Brief — Your task is to give the listing below back word for word, pictures excluded.

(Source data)
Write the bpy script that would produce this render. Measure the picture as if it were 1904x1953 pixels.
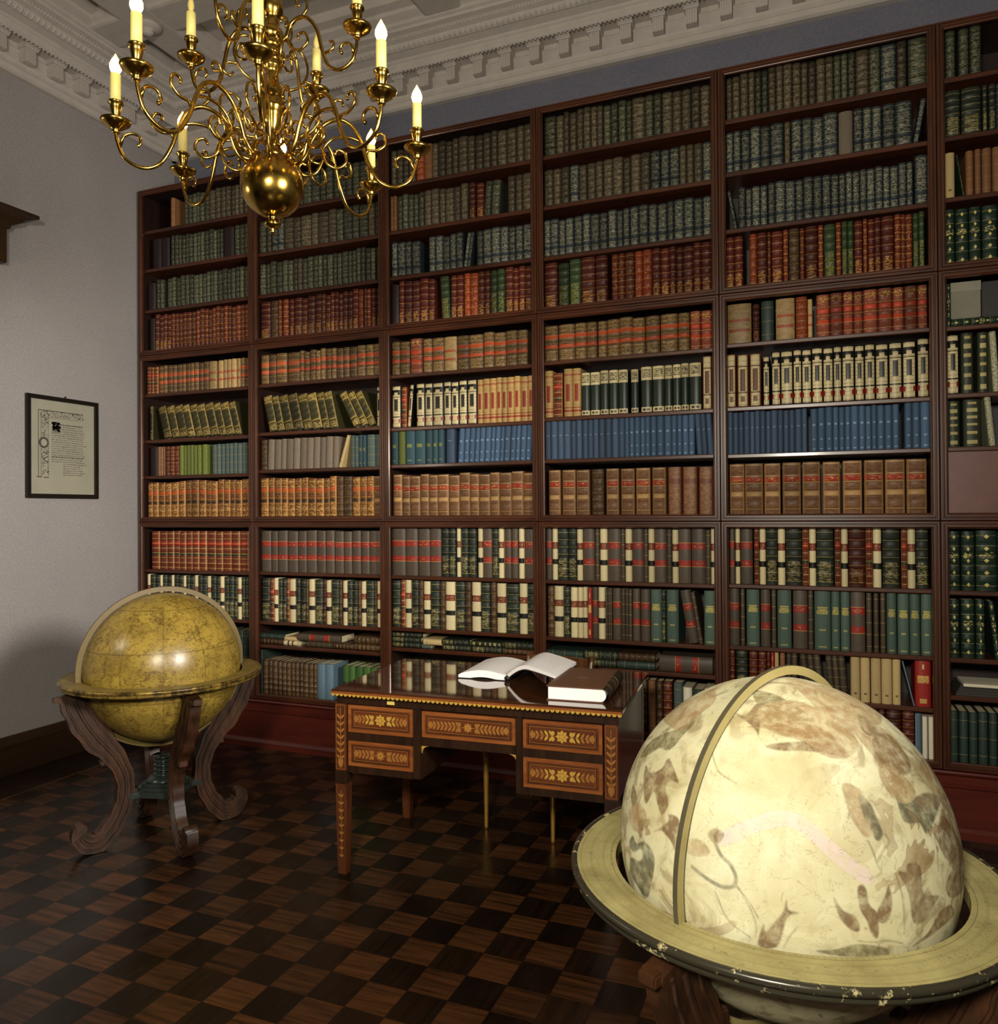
import bpy, bmesh, math, random
import numpy as np
from mathutils import Matrix, Vector
random.seed(7)
rng = np.random.default_rng(7)
scene = bpy.context.scene
COL = scene.collection
for o in list(bpy.data.objects): bpy.data.objects.remove(o)

# ------------------------------------------------------------------ camera
FPX, YAW, PIT, ROL, V0 = 1498.4858, .3848, .0066, -.0065, 966.9371
s_, c_ = math.sin(YAW), math.cos(YAW)
fw = np.array([-s_, c_, 0.]); rr_ = np.array([c_, s_, 0.]); up_ = np.array([0, 0, 1.])
CF = math.cos(PIT)*fw + math.sin(PIT)*up_
CU = -math.sin(PIT)*fw + math.cos(PIT)*up_
RX = math.cos(ROL)*rr_ + math.sin(ROL)*CU
UP = math.cos(ROL)*CU - math.sin(ROL)*rr_
CP = np.array([0, 0, 1.5])
cam_d = bpy.data.cameras.new('camera'); cam = bpy.data.objects.new('camera', cam_d); COL.objects.link(cam)
cam_d.sensor_fit = 'HORIZONTAL'; cam_d.sensor_width = 36; cam_d.lens = FPX/1904*36
cam_d.shift_x = 0; cam_d.shift_y = (V0-976.5)/1904
cam_d.clip_start = .02; cam_d.clip_end = 60
m = Matrix.Identity(4)
for i in range(3):
    m[i][0] = RX[i]; m[i][1] = UP[i]; m[i][2] = -CF[i]; m[i][3] = CP[i]
cam.matrix_world = m
scene.camera = cam

# ------------------------------------------------------------------ view, world, lamps
vs = scene.view_settings
scene.display_settings.display_device = 'sRGB'
vs.view_transform = 'Standard'; vs.look = 'None'; vs.gamma = 1; vs.use_curve_mapping = False
vs.exposure = 0.3
w = bpy.data.worlds.new('World'); scene.world = w; w.use_nodes = True
w.node_tree.nodes['Background'].inputs[0].default_value = (.8, .85, 1, 1)
w.node_tree.nodes['Background'].inputs[1].default_value = .03
def area(name, loc, tgt, size, power, col, sy=None, spread=180):
    d = bpy.data.lights.new(name, 'AREA'); d.energy = power; d.color = col; d.size = size
    if sy: d.shape = 'RECTANGLE'; d.size_y = sy
    d.spread = math.radians(spread)
    o = bpy.data.objects.new(name, d); COL.objects.link(o); o.location = loc
    o.rotation_euler = (Vector(tgt)-Vector(loc)).to_track_quat('-Z', 'Y').to_euler()
    return o
area('studio_lamp', (-.2, -.75, 2.25), (-.75, 3.2, 1.25), .36, 104, (1, .94, .79))          # beside the camera
area('studio_lamp', (1.25, 1.15, 2.15), (-4.3, 3.35, 1.5), .55, 26, (1, .95, .86), None, 66)        # right of the frame
area('studio_lamp', (-3.75, .9, 2.15), (-2.0, 4.1, 1.7), .30, 9, (1, .9, .72))        # left of the frame

# ------------------------------------------------------------------ helpers
def at(u, v, ax, val):
    r = CF + RX*(u-952)/FPX - UP*(v-V0)/FPX
    return CP + r*((val-CP[ax])/r[ax])
def project(P):
    q = np.asarray(P, float)-CP; d = q@CF
    return 952+FPX*(q@RX)/d, V0-FPX*(q@UP)/d
def lin(c):
    return tuple((x/255/12.92 if x/255 <= .04045 else ((x/255+.055)/1.055)**2.4) for x in c)

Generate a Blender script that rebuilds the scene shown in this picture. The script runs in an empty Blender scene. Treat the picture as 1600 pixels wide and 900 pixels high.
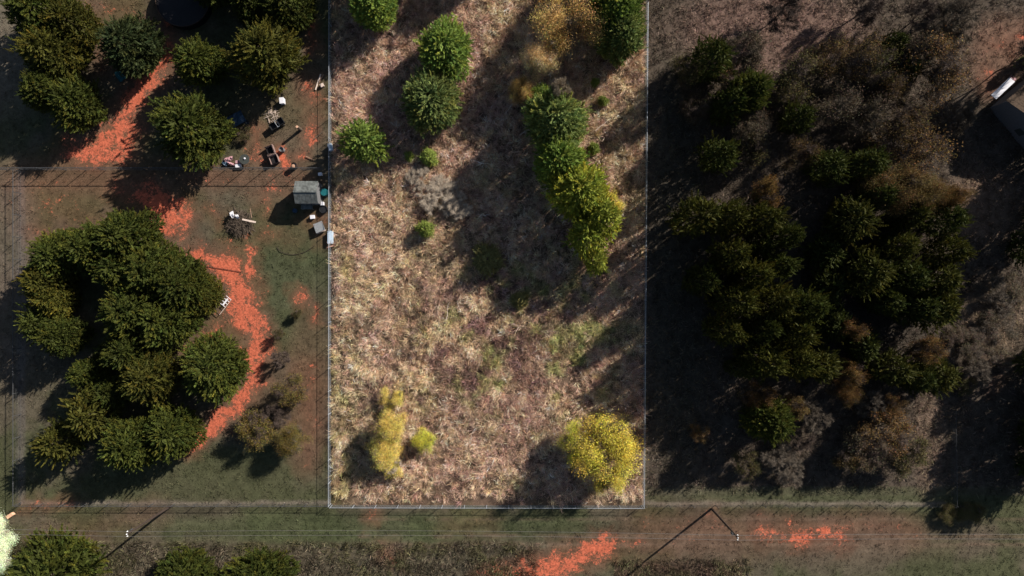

Task solution —
Write the bpy script that would produce this render. Measure the picture as if it were 1904x1953 pixels.
import bpy, bmesh, math, random
import numpy as np
from mathutils import Matrix, Vector
random.seed(7)
rng = np.random.default_rng(7)
scene = bpy.context.scene
COL = scene.collection
for o in list(bpy.data.objects): bpy.data.objects.remove(o)

# ------------------------------------------------------------------ camera
FPX, YAW, PIT, ROL, V0 = 1498.4858, .3848, .0066, -.0065, 966.9371
s_, c_ = math.sin(YAW), math.cos(YAW)
fw = np.array([-s_, c_, 0.]); rr_ = np.array([c_, s_, 0.]); up_ = np.array([0, 0, 1.])
CF = math.cos(PIT)*fw + math.sin(PIT)*up_
CU = -math.sin(PIT)*fw + math.cos(PIT)*up_
RX = math.cos(ROL)*rr_ + math.sin(ROL)*CU
UP = math.cos(ROL)*CU - math.sin(ROL)*rr_
CP = np.array([0, 0, 1.5])
cam_d = bpy.data.cameras.new('camera'); cam = bpy.data.objects.new('camera', cam_d); COL.objects.link(cam)
cam_d.sensor_fit = 'HORIZONTAL'; cam_d.sensor_width = 36; cam_d.lens = FPX/1904*36
cam_d.shift_x = 0; cam_d.shift_y = (V0-976.5)/1904
cam_d.clip_start = .02; cam_d.clip_end = 60
m = Matrix.Identity(4)
for i in range(3):
    m[i][0] = RX[i]; m[i][1] = UP[i]; m[i][2] = -CF[i]; m[i][3] = CP[i]
cam.matrix_world = m
scene.camera = cam

# ------------------------------------------------------------------ view, world, lamps
vs = scene.view_settings
scene.display_settings.display_device = 'sRGB'
vs.view_transform = 'Standard'; vs.look = 'None'; vs.gamma = 1; vs.use_curve_mapping = False
vs.exposure = 0.3
w = bpy.data.worlds.new('World'); scene.world = w; w.use_nodes = True
w.node_tree.nodes['Background'].inputs[0].default_value = (.8, .85, 1, 1)
w.node_tree.nodes['Background'].inputs[1].default_value = .03
def area(name, loc, tgt, size, power, col, sy=None, spread=180):
    d = bpy.data.lights.new(name, 'AREA'); d.energy = power; d.color = col; d.size = size
    if sy: d.shape = 'RECTANGLE'; d.size_y = sy
    d.spread = math.radians(spread)
    o = bpy.data.objects.new(name, d); COL.objects.link(o); o.location = loc
    o.rotation_euler = (Vector(tgt)-Vector(loc)).to_track_quat('-Z', 'Y').to_euler()
    return o
area('studio_lamp', (-.2, -.75, 2.25), (-.75, 3.2, 1.25), .36, 104, (1, .94, .79))          # beside the camera
area('studio_lamp', (1.25, 1.15, 2.15), (-4.3, 3.35, 1.5), .55, 26, (1, .95, .86), None, 66)        # right of the frame
area('studio_lamp', (-3.75, .9, 2.15), (-2.0, 4.1, 1.7), .30, 9, (1, .9, .72))        # left of the frame

# ------------------------------------------------------------------ helpers
def at(u, v, ax, val):
    r = CF + RX*(u-952)/FPX - UP*(v-V0)/FPX
    return CP + r*((val-CP[ax])/r[ax])
def project(P):
    q = np.asarray(P, float)-CP; d = q@CF
    return 952+FPX*(q@RX)/d, V0-FPX*(q@UP)/d
def lin(c):
    return tuple((x/255/12.92 if x/255 <= .04045 else ((x/255+.055)/1.055)**2.4) for x in c)

Generate a Blender script that rebuilds the scene shown in this picture. The script runs in an empty Blender scene. Treat the picture as 1600 pixels wide and 900 pixels high.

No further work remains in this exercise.